Inside China, the aircraft has built a real operating record. China Eastern Airlines, the C919’s launch customer, now operates the largest fleet of the type in the world, and the aircraft has carried more than four million passengers across 46 domestic routes since entering service. During the recent Lunar New Year travel period, the C919 operated more than 4,300 flights, a sign of growing operational confidence in the type.

Deliveries have nonetheless run behind Comac’s own targets. The manufacturer had aimed to build 75 aircraft in 2025 but fell well short of that figure, and supply-chain dependence on US-made components, including the CFM International LEAP engine, has repeatedly exposed the programme to export-control risk. China’s current five-year plan lists faster certification of a domestically built replacement engine as a national priority, underlining how closely the C919’s international prospects are tied to politics as well as engineering.

Photo: Md Shaifuzzaman Ayon | Wikimedia Commons

What this Means for Airbus and Boeing in Southeast Asia

Southeast Asia’s airlines are looking at the C919 largely because Airbus and Boeing cannot keep up with regional demand. Both manufacturers face years-long delivery backlogs, and carriers across the region, including Malaysia’s Air Borneo and Indonesia’s Garuda, have held exploratory talks with Comac as a result. Lao Airlines has already taken delivery of two C919s, making it one of the aircraft’s few operators outside China.
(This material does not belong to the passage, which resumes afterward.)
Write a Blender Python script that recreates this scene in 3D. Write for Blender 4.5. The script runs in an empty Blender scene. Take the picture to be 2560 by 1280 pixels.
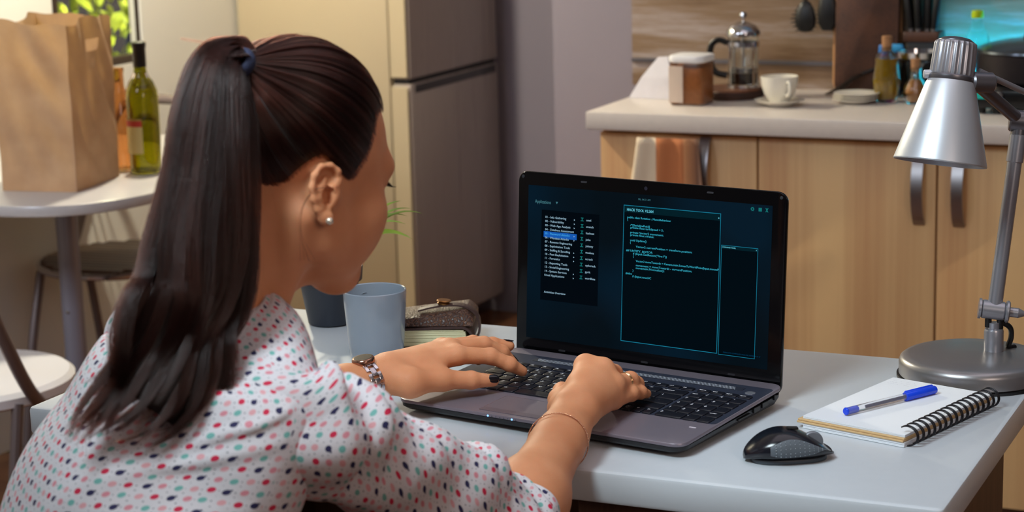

For Airbus and Boeing, a confirmed AirAsia order would be more than a single lost sale. Analysts have described AirAsia as a bellwether for the region’s other budget carriers, meaning a successful C919 rollout there could accelerate interest elsewhere in Southeast Asia even before Western certification arrives. Malaysia Airlines’ more conservative posture suggests the region’s full-service carriers are likely to wait considerably longer than its low-cost operators before following suit.